My first Grace and Flavour for 2013 is Colbert on Sloane Square, the new all-dayer from Corbin and King, fathers of The Delaunay and Brasserie Zédel, ‘inspired by the great boulevard cafés of Paris’. Red leather banquettes, wood panelling, vintage film posters, tiled floors, bespoke cornicing, plaster friezes, chandeliers, a continuous supply of pain au chocolat and cannelé bordelais, navarin d’agneau, saumon grillé aux champignons sauvages, pan-fried veal schnitzel, steak Diane and croque Provençale. Peruse the menu online and then come to me with your "detox" intentions.

Colbert is both oddly snooty yet wildly reminiscent of the place René Artois owned in the 1980s BBC One laugh riot ’Allo ’Allo!, which I watched an awful lot of when I lived in the North — the alternative being to bang a bus shelter with a stick or be asleep. Colbert is slap bang next door to the Tube station, so a brilliant place for Knightsbridge, Belgravia and Chelsea types to hook up with their less rich friends from, say, Hackney, without the deep shame of actually taking them to a local bar. Colbert is also within a boozy lunch/shopping totter of the King’s Road, and within coughing distance of Peter Jones (which perhaps you remember from running through it panic purchasing like a lunatic on 24 December).

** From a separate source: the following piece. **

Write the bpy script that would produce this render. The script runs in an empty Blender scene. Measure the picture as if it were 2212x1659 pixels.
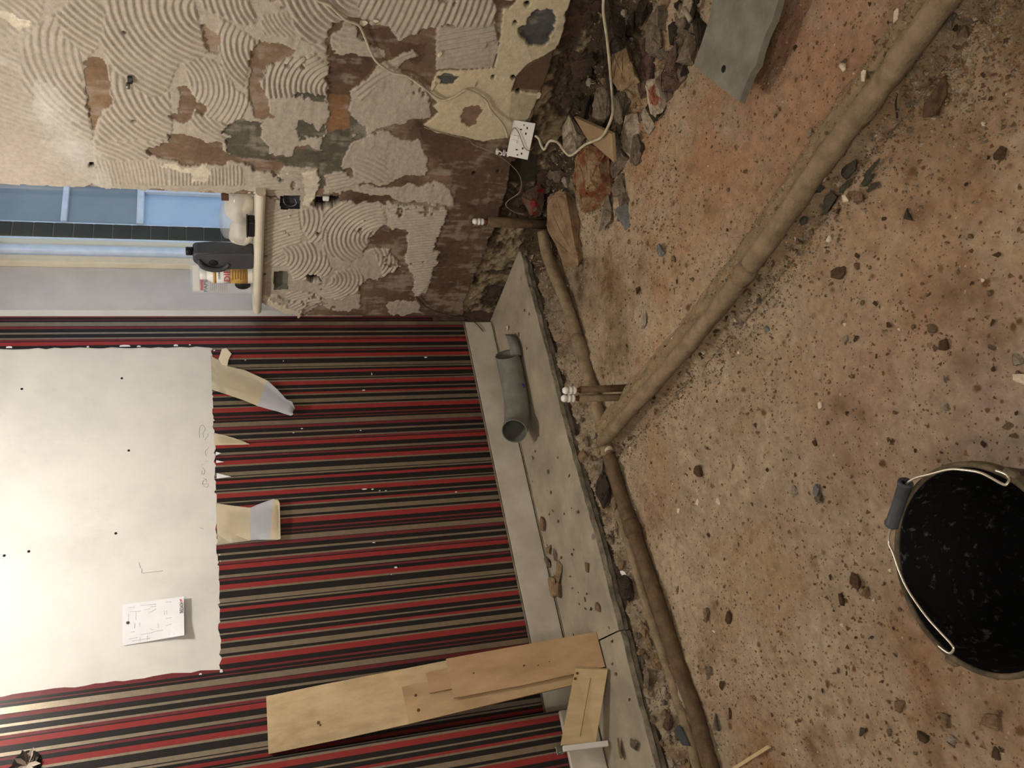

Of course, Colbert is so conveniently situated and so brimming with food that is neither cheap nor show-stopping but delicious and comforting that you won’t be able to get a booking. In fact, perhaps give up now. I felt like abandoning hope many times when trying to get a table. When I did arrive for my table for two at 1pm on a Wednesday, I found the staff in the lobby embarking on a charming form of crowd control. I took my friend, the actor and writer Chris Coghill, who’d recently finished work on Spike Island, the Stone Roses-centred rite-de-passage movie. We frittered away time like good Northern folk tend to, drinking booze and conspiring over tattoos, cars and people of whom we wildly disapprove.

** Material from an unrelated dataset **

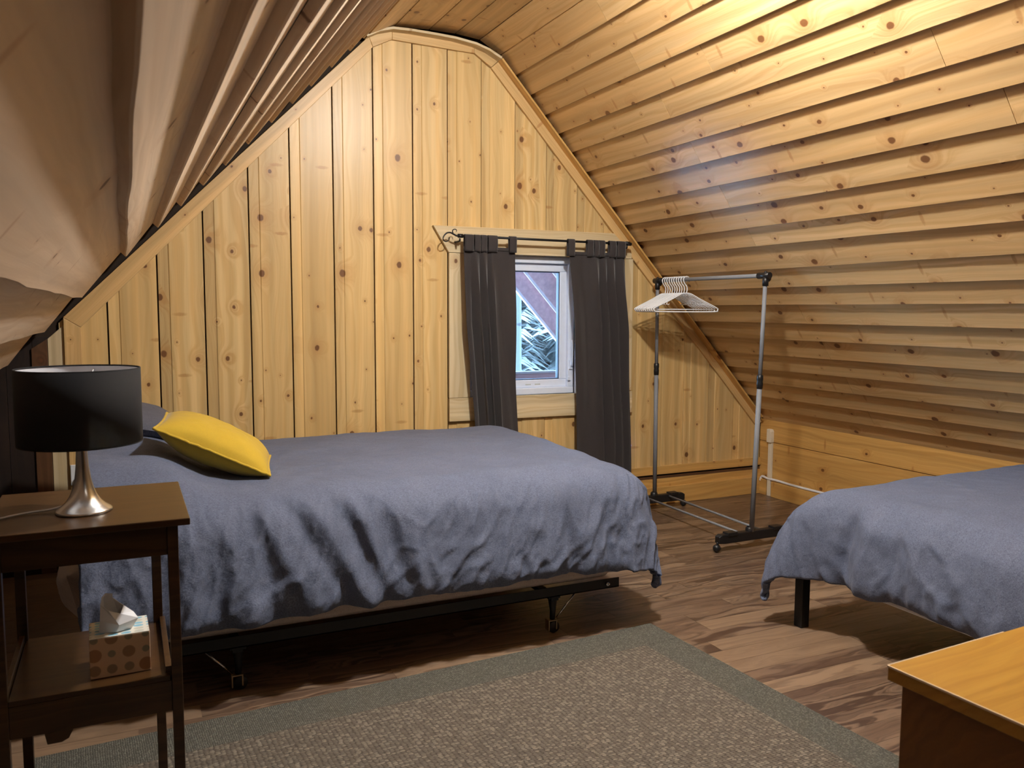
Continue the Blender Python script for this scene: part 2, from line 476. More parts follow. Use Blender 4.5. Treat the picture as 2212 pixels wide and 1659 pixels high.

We ate the soupe du jour, formed of something long-winded, with blitzed hazelnuts, shallots and shellfish, which sounded odd but was starkly excellent. I ate chicken paillard with a salad of fennel, rocket, radish and tarragon — delicious, albeit accompanied by a mountain of rocket that not even Darius the world’s biggest rabbit could have finished. This week I might go to the same place as my friends who are being hypnotised to stop drinking, smoking and sniffing Cif, to be hypnotised to stop ordering rocket. It is just nettles by another name.

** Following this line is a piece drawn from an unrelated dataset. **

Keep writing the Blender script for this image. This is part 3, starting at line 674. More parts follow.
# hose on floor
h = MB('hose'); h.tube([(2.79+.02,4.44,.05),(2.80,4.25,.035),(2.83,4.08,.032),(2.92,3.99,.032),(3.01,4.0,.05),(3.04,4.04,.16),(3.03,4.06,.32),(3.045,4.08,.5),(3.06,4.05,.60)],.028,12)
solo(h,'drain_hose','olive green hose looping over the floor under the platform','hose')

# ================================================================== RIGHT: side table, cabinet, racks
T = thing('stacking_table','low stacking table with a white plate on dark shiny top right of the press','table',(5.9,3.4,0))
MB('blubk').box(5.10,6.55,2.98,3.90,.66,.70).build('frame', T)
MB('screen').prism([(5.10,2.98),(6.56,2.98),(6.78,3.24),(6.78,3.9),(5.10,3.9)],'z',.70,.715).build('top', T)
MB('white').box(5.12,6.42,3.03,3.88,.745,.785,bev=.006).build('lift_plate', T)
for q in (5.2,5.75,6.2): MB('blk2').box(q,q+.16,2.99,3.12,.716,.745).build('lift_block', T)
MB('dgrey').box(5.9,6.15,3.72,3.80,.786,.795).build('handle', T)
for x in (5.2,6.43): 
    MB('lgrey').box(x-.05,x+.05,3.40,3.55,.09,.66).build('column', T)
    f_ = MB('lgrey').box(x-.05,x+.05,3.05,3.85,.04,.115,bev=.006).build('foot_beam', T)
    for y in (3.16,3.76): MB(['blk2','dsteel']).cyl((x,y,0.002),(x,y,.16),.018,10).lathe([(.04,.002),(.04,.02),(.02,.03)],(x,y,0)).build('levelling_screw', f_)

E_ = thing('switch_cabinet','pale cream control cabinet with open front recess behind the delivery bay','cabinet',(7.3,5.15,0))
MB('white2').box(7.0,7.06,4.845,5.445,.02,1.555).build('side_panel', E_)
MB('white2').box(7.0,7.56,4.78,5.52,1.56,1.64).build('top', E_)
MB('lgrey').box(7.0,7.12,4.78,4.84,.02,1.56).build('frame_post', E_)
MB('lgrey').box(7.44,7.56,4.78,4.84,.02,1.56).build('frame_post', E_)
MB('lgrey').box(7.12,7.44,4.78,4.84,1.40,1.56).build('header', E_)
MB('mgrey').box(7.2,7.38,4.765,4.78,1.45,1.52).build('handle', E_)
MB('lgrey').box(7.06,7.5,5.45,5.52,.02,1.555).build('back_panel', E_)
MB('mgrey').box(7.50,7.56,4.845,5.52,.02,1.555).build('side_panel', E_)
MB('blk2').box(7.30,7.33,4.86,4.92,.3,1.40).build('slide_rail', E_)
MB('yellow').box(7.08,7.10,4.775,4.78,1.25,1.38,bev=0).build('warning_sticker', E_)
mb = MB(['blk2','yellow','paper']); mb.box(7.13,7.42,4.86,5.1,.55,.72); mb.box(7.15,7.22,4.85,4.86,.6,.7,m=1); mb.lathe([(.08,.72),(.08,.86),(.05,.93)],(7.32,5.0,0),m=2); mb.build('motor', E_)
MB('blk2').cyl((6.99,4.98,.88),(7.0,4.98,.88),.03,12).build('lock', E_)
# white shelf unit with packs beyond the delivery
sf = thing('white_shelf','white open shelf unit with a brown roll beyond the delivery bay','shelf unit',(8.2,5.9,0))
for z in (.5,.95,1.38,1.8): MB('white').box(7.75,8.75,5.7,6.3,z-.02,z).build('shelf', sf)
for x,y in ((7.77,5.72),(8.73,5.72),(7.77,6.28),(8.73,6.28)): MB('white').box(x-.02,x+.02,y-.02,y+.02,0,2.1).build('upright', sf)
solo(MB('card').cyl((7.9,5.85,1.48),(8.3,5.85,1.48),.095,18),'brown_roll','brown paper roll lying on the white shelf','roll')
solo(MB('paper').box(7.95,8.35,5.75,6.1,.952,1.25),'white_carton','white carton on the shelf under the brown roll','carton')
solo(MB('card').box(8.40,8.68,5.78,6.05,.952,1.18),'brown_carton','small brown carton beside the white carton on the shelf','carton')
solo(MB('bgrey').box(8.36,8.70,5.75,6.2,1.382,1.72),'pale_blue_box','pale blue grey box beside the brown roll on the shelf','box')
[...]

The clientele was 100 per cent indigenous Knightsbridge time-rich mummies and grand-mummies, some arty or media business lunchers, no tourists, no riffraff, many facelifts, lots of fur trims, pearls and expressions of lives languidly and gloriously lived. If it was easier to get a table, I’d wash up here a lot. I had a slab of prune and almond tarte du jour that was fresh and sticky and disappeared so quickly I had to double-check I hadn’t lost a fingernail in the process. We ordered double espressos, which appeared at the table lukewarm, and were presented with a bill just short of £100. This is all so perfectly London: pricey, imperfect, exclusive, hard to gain entry to and like something out of a sitcom. But I know that when hunger strikes anywhere close to SW1, I’ll be back.